## STORED DATA
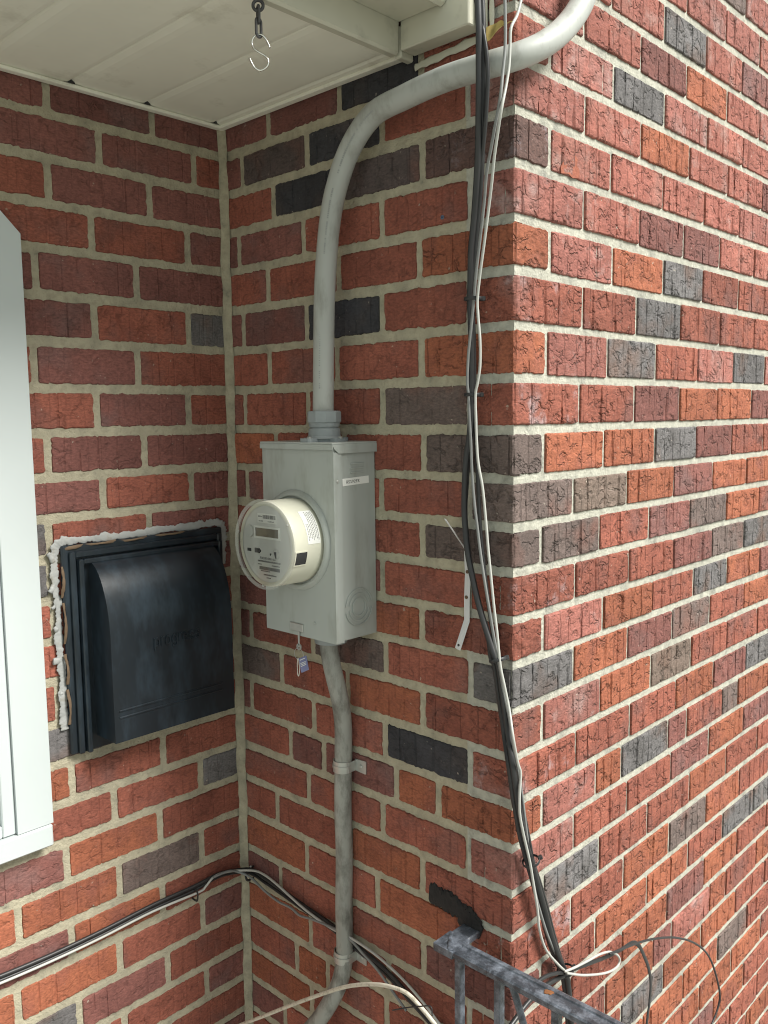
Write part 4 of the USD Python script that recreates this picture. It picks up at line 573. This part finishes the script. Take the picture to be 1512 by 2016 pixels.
# hubs at top and bottom
HY, HX = -0.3645, -0.0575
pl = sg.Point(0, 0).buffer(0.031).union(sg.box(-0.046, -0.008, 0.046, 0.008).buffer(0.006)).union(sg.box(-0.008, -0.040, 0.008, 0.040).buffer(0.006))
hub = part(mb, 'top_hub', cat(extrude(pl, 0.007, (HX, HY, bz1 + 0.001), (1, 0, 0), (0, 1, 0), (0, 0, 1)), lathe([(0.007, 0.0355), (0.012, 0.0305), (0.026, 0.0295), (0.0265, 0.0265), (0.0285, 0.0265), (0.029, 0.0290), (0.037, 0.0295), (0.038, 0.027)], (HX, HY, bz1), (0, 0, 1), 48)), CAST, smooth=35)
nut = lathe([(0.036, 0.020), (0.036, 0.0300), (0.038, 0.0325), (0.056, 0.0325), (0.0585, 0.0300), (0.0585, 0.020)], (HX, HY, bz1), (0, 0, 1), 10)
part(mb, 'gland_nut', nut, CAST, smooth=20)
for sy, sx in ((0.043, 0), (-0.043, 0), (0, -0.038)):
    part(hub, 'hub_screw', screw((HX + sx, HY + sy, bz1 + 0.008), (0, 0, 1), 0.0045, 0.003), GALV)
part(mb, 'bottom_hub', lathe([(0.0, 0.038), (0.006, 0.038), (0.010, 0.033), (0.020, 0.031), (0.022, 0.018)], (-0.058, -0.372, bz0 + 0.003), (0, 0, -1), 40), CAST, smooth=35)

# ------------------------------------------------------------------ electric meter
em = thing('electric_meter', 'round cream digital electric meter with clear cover plugged into the grey box', 'electric meter', (bx, CY, CZ))
AX = (-1, 0, 0); MO = (bx, CY, CZ)
part(em, 'body', lathe([(-0.008, 0.0790), (0.004, 0.0802), (0.064, 0.0795), (0.0708, 0.0785), (0.0718, 0.0765), (0.0705, 0.071)], MO, AX, 96), CREAM_PLASTIC, smooth=50)
part(em, 'face_plate', lathe([(0.0, 0.0), (0.0690, 0.0), (0.0690, 0.0690), (0.0700, 0.0728), (0.064, 0.0740)], MO, AX, 72), FACE, smooth=30)
part(em, 'clear_cover', lathe([(0.0790, 0.0755), (0.0775, 0.0745), (0.0775, 0.0)], MO, AX, 96), GLASS, smooth=40)
part(em, 'rim', lathe([(0.0700, 0.0815), (0.0710, 0.0825), (0.0745, 0.0836), (0.0790, 0.0834), (0.0806, 0.0815), (0.0806, 0.0785), (0.0790, 0.0755)], MO, AX, 96), HAZY, smooth=40)
fx = bx - 0.0690
def onface(m, u, v, h=0.0004): return place(m, (fx - 0.0001, CY - u, CZ + v), (0, -1, 0), (0, 0, 1), (-1, 0, 0))   # u to the right, v up, seen from the front
def quad(u0, u1, v0, v1, t=0.0006): return onface(box(u0, u1, v0, v1, -0.0002, t), 0, 0)
lc = part(em, 'display', quad(-0.032, 0.034, 0.013, 0.029, 0.0010), LCD, smooth=False)
part(lc, 'display_frame', cat(quad(-0.036, 0.038, 0.029, 0.0325, 0.002), quad(-0.036, 0.038, 0.0095, 0.013, 0.002), quad(-0.036, -0.032, 0.013, 0.029, 0.002), quad(0.034, 0.038, 0.013, 0.029, 0.002)), PAPER, smooth=False)
part(em, 'number_sticker', quad(-0.026, 0.028, 0.0385, 0.0560, 0.0005), PAPER, smooth=False)
rb = random.Random(11)
def barcode(u0, u1, v0, v1):
    ms, u = [], u0
    while u < u1:
        w = rb.choice([0.0004, 0.0007, 0.0010]); ms.append(quad(u, min(u + w, u1), v0, v1, 0.0008)); u += w + rb.choice([0.0004, 0.0006, 0.0009])
    return cat(*ms)
def dashes(u0, u1, v, h):
    ms, u = [], u0
    while u < u1:
        w = rb.uniform(0.0008, 0.0022); ms.append(quad(u, min(u + w, u1), v, v + h * rb.uniform(0.7, 1), 0.0008)); u += w + rb.uniform(0.0004, 0.0012)
    return cat(*ms)
part(em, 'barcode', barcode(-0.010, 0.026, 0.0465, 0.0535), INK_SOFT, smooth=False, kind='stuff')
part(em, 'barcode', barcode(-0.024, 0.034, -0.0490, -0.0430), INK_SOFT, smooth=False, kind='stuff')
part(em, 'print', cat(dashes(-0.024, -0.012, 0.0490, 0.0028), dashes(-0.022, -0.010, 0.0410, 0.002), dashes(0.004, 0.022, 0.0410, 0.002), dashes(-0.028, 0.036, -0.0345, 0.0032), dashes(-0.028, -0.018, -0.0400, 0.002), dashes(0.012, 0.034, -0.0400, 0.002), dashes(-0.020, 0.006, -0.0520, 0.002), dashes(-0.012, 0.024, -0.0590, 0.0026), dashes(-0.004, 0.008, -0.0640, 0.0018)), INK_SOFT, smooth=False, kind='stuff')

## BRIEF
Every line of the data should be copied as it stands, without the images.

## CORRECT ANSWER
Write part 4 of the USD Python script that recreates this picture. It picks up at line 573. This part finishes the script. Take the picture to be 1512 by 2016 pixels.
# hubs at top and bottom
HY, HX = -0.3645, -0.0575
pl = sg.Point(0, 0).buffer(0.031).union(sg.box(-0.046, -0.008, 0.046, 0.008).buffer(0.006)).union(sg.box(-0.008, -0.040, 0.008, 0.040).buffer(0.006))
hub = part(mb, 'top_hub', cat(extrude(pl, 0.007, (HX, HY, bz1 + 0.001), (1, 0, 0), (0, 1, 0), (0, 0, 1)), lathe([(0.007, 0.0355), (0.012, 0.0305), (0.026, 0.0295), (0.0265, 0.0265), (0.0285, 0.0265), (0.029, 0.0290), (0.037, 0.0295), (0.038, 0.027)], (HX, HY, bz1), (0, 0, 1), 48)), CAST, smooth=35)
nut = lathe([(0.036, 0.020), (0.036, 0.0300), (0.038, 0.0325), (0.056, 0.0325), (0.0585, 0.0300), (0.0585, 0.020)], (HX, HY, bz1), (0, 0, 1), 10)
part(mb, 'gland_nut', nut, CAST, smooth=20)
for sy, sx in ((0.043, 0), (-0.043, 0), (0, -0.038)):
    part(hub, 'hub_screw', screw((HX + sx, HY + sy, bz1 + 0.008), (0, 0, 1), 0.0045, 0.003), GALV)
part(mb, 'bottom_hub', lathe([(0.0, 0.038), (0.006, 0.038), (0.010, 0.033), (0.020, 0.031), (0.022, 0.018)], (-0.058, -0.372, bz0 + 0.003), (0, 0, -1), 40), CAST, smooth=35)

# ------------------------------------------------------------------ electric meter
em = thing('electric_meter', 'round cream digital electric meter with clear cover plugged into the grey box', 'electric meter', (bx, CY, CZ))
AX = (-1, 0, 0); MO = (bx, CY, CZ)
part(em, 'body', lathe([(-0.008, 0.0790), (0.004, 0.0802), (0.064, 0.0795), (0.0708, 0.0785), (0.0718, 0.0765), (0.0705, 0.071)], MO, AX, 96), CREAM_PLASTIC, smooth=50)
part(em, 'face_plate', lathe([(0.0, 0.0), (0.0690, 0.0), (0.0690, 0.0690), (0.0700, 0.0728), (0.064, 0.0740)], MO, AX, 72), FACE, smooth=30)
part(em, 'clear_cover', lathe([(0.0790, 0.0755), (0.0775, 0.0745), (0.0775, 0.0)], MO, AX, 96), GLASS, smooth=40)
part(em, 'rim', lathe([(0.0700, 0.0815), (0.0710, 0.0825), (0.0745, 0.0836), (0.0790, 0.0834), (0.0806, 0.0815), (0.0806, 0.0785), (0.0790, 0.0755)], MO, AX, 96), HAZY, smooth=40)
fx = bx - 0.0690
def onface(m, u, v, h=0.0004): return place(m, (fx - 0.0001, CY - u, CZ + v), (0, -1, 0), (0, 0, 1), (-1, 0, 0))   # u to the right, v up, seen from the front
def quad(u0, u1, v0, v1, t=0.0006): return onface(box(u0, u1, v0, v1, -0.0002, t), 0, 0)
lc = part(em, 'display', quad(-0.032, 0.034, 0.013, 0.029, 0.0010), LCD, smooth=False)
part(lc, 'display_frame', cat(quad(-0.036, 0.038, 0.029, 0.0325, 0.002), quad(-0.036, 0.038, 0.0095, 0.013, 0.002), quad(-0.036, -0.032, 0.013, 0.029, 0.002), quad(0.034, 0.038, 0.013, 0.029, 0.002)), PAPER, smooth=False)
part(em, 'number_sticker', quad(-0.026, 0.028, 0.0385, 0.0560, 0.0005), PAPER, smooth=False)
rb = random.Random(11)
def barcode(u0, u1, v0, v1):
    ms, u = [], u0
    while u < u1:
        w = rb.choice([0.0004, 0.0007, 0.0010]); ms.append(quad(u, min(u + w, u1), v0, v1, 0.0008)); u += w + rb.choice([0.0004, 0.0006, 0.0009])
    return cat(*ms)
def dashes(u0, u1, v, h):
    ms, u = [], u0
    while u < u1:
        w = rb.uniform(0.0008, 0.0022); ms.append(quad(u, min(u + w, u1), v, v + h * rb.uniform(0.7, 1), 0.0008)); u += w + rb.uniform(0.0004, 0.0012)
    return cat(*ms)
part(em, 'barcode', barcode(-0.010, 0.026, 0.0465, 0.0535), INK_SOFT, smooth=False, kind='stuff')
part(em, 'barcode', barcode(-0.024, 0.034, -0.0490, -0.0430), INK_SOFT, smooth=False, kind='stuff')
part(em, 'print', cat(dashes(-0.024, -0.012, 0.0490, 0.0028), dashes(-0.022, -0.010, 0.0410, 0.002), dashes(0.004, 0.022, 0.0410, 0.002), dashes(-0.028, 0.036, -0.0345, 0.0032), dashes(-0.028, -0.018, -0.0400, 0.002), dashes(0.012, 0.034, -0.0400, 0.002), dashes(-0.020, 0.006, -0.0520, 0.002), dashes(-0.012, 0.024, -0.0590, 0.0026), dashes(-0.004, 0.008, -0.0640, 0.0018)), INK_SOFT, smooth=False, kind='stuff')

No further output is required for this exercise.